U.S. Fish & Wildlife Service
Division of Wildlife
Black bear in the woods

State lawmakers worried about the growing bear population are considering giving Colorado wildlife officials more say over when the animals can be hunted.

House Bill 1294 would repeal a 1992 voter-approved initiative that currently prohibits hunting bears between March 1 and September 1, and would give the state Division of Wildlife the authority to expand hunting dates.  The bill is drawing opposition from animal rights advocates, who worry that bear cubs could be orphaned and would starve to death. 

“The Division of Wildlife is not discussing bringing back the spring bear hunt. We understood the will of the people, the vote of the people - that 70% of the public did not support hunting in the spring,” says DOW spokesman Randy Hampton, who emphasizes the agency is not taking a position on the bill.

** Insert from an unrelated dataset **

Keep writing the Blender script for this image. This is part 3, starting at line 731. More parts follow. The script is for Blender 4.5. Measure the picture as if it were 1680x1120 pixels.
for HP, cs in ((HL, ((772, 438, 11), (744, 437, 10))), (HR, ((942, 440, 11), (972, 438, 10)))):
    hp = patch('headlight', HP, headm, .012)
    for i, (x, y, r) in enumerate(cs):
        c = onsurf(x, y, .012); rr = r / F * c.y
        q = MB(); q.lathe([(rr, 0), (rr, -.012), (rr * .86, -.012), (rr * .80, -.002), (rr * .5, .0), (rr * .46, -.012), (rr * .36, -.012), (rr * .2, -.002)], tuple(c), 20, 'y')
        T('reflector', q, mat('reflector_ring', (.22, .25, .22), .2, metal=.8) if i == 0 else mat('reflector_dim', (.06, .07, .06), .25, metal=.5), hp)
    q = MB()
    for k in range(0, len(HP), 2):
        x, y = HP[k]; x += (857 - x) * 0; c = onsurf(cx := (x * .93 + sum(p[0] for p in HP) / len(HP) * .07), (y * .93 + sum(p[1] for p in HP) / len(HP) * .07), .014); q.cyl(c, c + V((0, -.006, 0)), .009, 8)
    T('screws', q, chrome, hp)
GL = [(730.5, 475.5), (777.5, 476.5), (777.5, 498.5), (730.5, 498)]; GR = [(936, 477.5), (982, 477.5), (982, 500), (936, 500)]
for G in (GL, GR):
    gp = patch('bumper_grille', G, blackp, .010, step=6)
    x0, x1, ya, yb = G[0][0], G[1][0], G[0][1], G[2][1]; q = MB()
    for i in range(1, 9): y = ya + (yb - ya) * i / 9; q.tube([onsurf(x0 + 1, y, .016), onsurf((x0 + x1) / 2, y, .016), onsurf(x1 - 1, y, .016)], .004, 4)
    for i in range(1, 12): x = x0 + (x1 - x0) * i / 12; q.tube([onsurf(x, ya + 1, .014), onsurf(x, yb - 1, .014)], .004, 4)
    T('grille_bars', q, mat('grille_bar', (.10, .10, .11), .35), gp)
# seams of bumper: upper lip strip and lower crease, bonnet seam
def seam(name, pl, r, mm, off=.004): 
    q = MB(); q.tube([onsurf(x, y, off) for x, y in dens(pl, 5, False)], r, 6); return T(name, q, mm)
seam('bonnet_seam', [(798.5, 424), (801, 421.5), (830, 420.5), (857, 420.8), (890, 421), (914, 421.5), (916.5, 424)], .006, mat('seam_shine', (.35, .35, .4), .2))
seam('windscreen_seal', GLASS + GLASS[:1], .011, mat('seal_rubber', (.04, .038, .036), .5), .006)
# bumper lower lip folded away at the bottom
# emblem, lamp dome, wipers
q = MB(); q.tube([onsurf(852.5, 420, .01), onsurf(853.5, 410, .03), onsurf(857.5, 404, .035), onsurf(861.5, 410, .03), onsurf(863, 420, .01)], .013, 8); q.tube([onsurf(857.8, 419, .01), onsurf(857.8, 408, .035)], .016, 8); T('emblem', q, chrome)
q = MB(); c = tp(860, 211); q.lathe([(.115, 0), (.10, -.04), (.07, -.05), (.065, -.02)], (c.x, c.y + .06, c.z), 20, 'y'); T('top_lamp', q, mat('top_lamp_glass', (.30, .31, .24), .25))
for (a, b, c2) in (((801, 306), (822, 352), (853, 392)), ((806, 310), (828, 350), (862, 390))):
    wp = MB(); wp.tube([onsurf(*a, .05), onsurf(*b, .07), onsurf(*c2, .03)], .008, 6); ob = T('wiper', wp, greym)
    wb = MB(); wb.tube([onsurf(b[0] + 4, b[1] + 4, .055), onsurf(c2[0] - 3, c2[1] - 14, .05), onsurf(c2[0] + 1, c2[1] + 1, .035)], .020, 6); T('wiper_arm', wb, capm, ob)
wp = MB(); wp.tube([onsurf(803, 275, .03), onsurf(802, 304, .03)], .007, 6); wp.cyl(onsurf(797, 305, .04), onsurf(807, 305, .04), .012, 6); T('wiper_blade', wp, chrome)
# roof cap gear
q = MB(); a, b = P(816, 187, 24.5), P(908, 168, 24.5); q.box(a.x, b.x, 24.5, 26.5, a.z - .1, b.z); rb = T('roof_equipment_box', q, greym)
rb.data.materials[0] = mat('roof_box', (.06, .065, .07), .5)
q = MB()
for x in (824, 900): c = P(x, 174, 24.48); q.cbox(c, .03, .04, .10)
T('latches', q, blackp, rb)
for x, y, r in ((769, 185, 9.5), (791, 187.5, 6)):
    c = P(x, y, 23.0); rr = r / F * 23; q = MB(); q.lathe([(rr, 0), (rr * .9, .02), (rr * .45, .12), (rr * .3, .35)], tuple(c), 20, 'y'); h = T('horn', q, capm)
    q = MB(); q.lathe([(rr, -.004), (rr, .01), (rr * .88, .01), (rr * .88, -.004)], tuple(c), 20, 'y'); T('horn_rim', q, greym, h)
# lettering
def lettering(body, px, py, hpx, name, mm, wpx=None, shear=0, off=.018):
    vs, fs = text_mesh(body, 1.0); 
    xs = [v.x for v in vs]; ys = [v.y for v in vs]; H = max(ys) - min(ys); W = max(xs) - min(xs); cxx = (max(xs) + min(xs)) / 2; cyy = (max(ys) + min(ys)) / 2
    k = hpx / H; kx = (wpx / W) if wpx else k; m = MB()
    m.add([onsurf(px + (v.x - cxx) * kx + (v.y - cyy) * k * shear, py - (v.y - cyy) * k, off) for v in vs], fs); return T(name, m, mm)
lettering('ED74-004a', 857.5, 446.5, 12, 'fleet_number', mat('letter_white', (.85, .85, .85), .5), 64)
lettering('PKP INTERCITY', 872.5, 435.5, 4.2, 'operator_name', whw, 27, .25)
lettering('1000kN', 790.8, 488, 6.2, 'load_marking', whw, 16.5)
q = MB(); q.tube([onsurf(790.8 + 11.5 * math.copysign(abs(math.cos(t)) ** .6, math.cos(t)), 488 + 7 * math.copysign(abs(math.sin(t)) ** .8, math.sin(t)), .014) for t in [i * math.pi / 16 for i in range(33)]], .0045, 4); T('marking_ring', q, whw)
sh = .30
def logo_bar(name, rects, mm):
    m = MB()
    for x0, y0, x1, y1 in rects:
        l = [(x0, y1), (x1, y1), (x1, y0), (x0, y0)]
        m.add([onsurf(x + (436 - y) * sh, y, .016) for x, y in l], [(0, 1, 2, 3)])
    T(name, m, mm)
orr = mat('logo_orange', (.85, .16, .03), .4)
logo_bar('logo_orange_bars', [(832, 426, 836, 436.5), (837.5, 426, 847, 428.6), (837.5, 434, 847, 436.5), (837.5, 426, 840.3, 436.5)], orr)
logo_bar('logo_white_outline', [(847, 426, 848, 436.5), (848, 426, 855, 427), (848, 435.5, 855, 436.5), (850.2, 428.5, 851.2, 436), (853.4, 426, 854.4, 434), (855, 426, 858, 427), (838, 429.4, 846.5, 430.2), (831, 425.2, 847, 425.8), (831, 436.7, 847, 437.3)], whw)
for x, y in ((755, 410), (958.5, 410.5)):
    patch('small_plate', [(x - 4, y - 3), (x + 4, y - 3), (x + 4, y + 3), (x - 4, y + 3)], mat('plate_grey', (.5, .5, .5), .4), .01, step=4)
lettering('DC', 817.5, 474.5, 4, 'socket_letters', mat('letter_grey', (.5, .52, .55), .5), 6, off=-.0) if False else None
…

Hampton says the agency’s primary concern is to have a healthy, thriving bear population in Colorado, and part of that is curbing the rising incidence of human-bear encounters.  The bill’s sponsor, Republican Congressman J. Paul Brown, says the growing number of human-bear conflicts represents a health and safety issue.  The bill would not change a state law that prohibits killing a female bear with cubs.  It has an initial hearing before a House committee Monday afternoon.